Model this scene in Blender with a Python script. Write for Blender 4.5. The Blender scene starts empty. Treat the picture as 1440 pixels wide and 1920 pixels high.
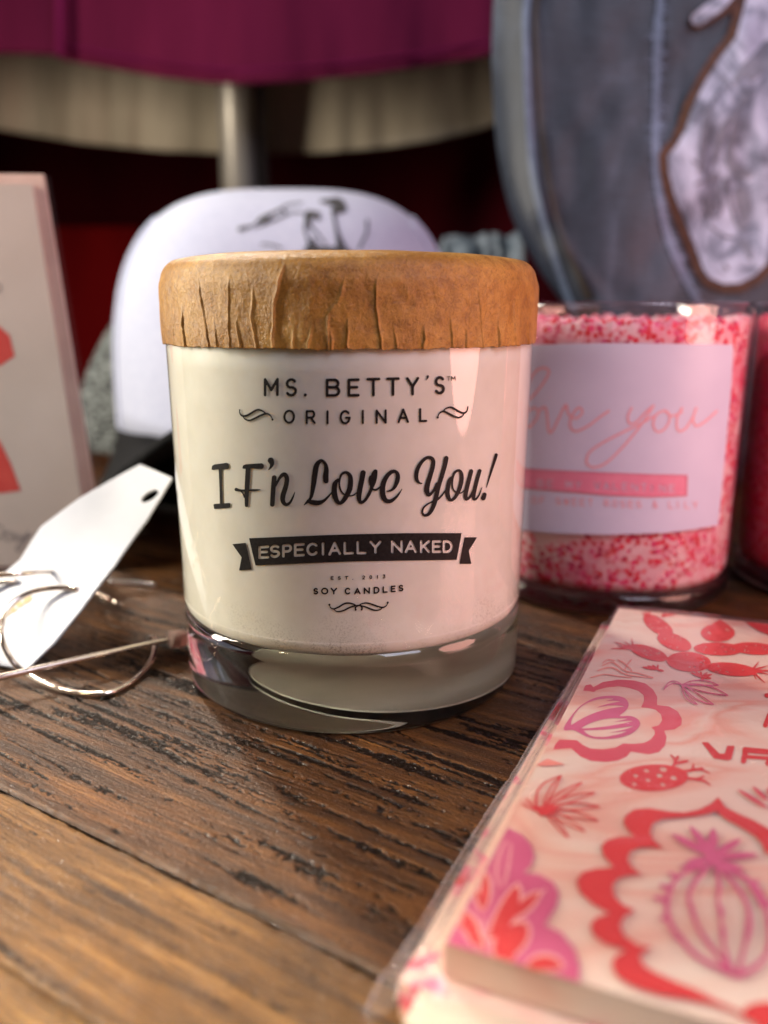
import bpy, math, random
import numpy as np
from mathutils import Vector

# ------------------------------------------------------------------ camera, world, lamps, exposure
SC = bpy.context.scene
COL = SC.collection
CAM_H, PITCH, FPX = 0.0824, math.radians(13.627), 1550.0
cam_d = bpy.data.cameras.new('camera')
cam = bpy.data.objects.new('camera', cam_d); COL.objects.link(cam)
cam.location = (0, 0, CAM_H)
cam.rotation_euler = (math.pi/2 - PITCH, 0, 0)
cam_d.sensor_fit = 'VERTICAL'; cam_d.sensor_height = 36.0
cam_d.lens = FPX/1920*36.0
cam_d.clip_start = 0.002; cam_d.clip_end = 20
cam_d.dof.use_dof = True
cam_d.dof.focus_distance = 0.158
cam_d.dof.aperture_fstop = 8.6
SC.camera = cam

w = bpy.data.worlds.new('World'); SC.world = w; w.use_nodes = True
w.node_tree.nodes['Background'].inputs[0].default_value = (0.55, 0.44, 0.50, 1)
w.node_tree.nodes['Background'].inputs[1].default_value = 0.06

def area(name, loc, target, sx, sy, power, col, spread=180, shape='RECTANGLE'):
    l = bpy.data.lights.new(name, 'AREA'); l.shape = shape; l.size = sx; l.size_y = sy
    l.energy = power; l.color = col; l.spread = math.radians(spread)
    o = bpy.data.objects.new(name, l); COL.objects.link(o)
    o.location = loc
    o.rotation_euler = (Vector(target)-Vector(loc)).to_track_quat('-Z', 'Y').to_euler()
    return o
area('warm_lamp', (-0.44, 0.20, 0.20), (-0.02, 0.18, 0.05), 0.07, 0.30, 4.0, (1.0, 0.91, 0.76))
area('window_lamp', (0.40, -0.34, 0.75), (0.02, 0.30, 0.05), 0.36, 0.5, 5.0, (0.78, 0.80, 1.0))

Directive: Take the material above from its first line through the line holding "SC.camera = cam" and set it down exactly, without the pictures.

Solution for this exercise:
Model this scene in Blender with a Python script. Write for Blender 4.5. The Blender scene starts empty. Treat the picture as 1440 pixels wide and 1920 pixels high.
import bpy, math, random
import numpy as np
from mathutils import Vector

# ------------------------------------------------------------------ camera, world, lamps, exposure
SC = bpy.context.scene
COL = SC.collection
CAM_H, PITCH, FPX = 0.0824, math.radians(13.627), 1550.0
cam_d = bpy.data.cameras.new('camera')
cam = bpy.data.objects.new('camera', cam_d); COL.objects.link(cam)
cam.location = (0, 0, CAM_H)
cam.rotation_euler = (math.pi/2 - PITCH, 0, 0)
cam_d.sensor_fit = 'VERTICAL'; cam_d.sensor_height = 36.0
cam_d.lens = FPX/1920*36.0
cam_d.clip_start = 0.002; cam_d.clip_end = 20
cam_d.dof.use_dof = True
cam_d.dof.focus_distance = 0.158
cam_d.dof.aperture_fstop = 8.6
SC.camera = cam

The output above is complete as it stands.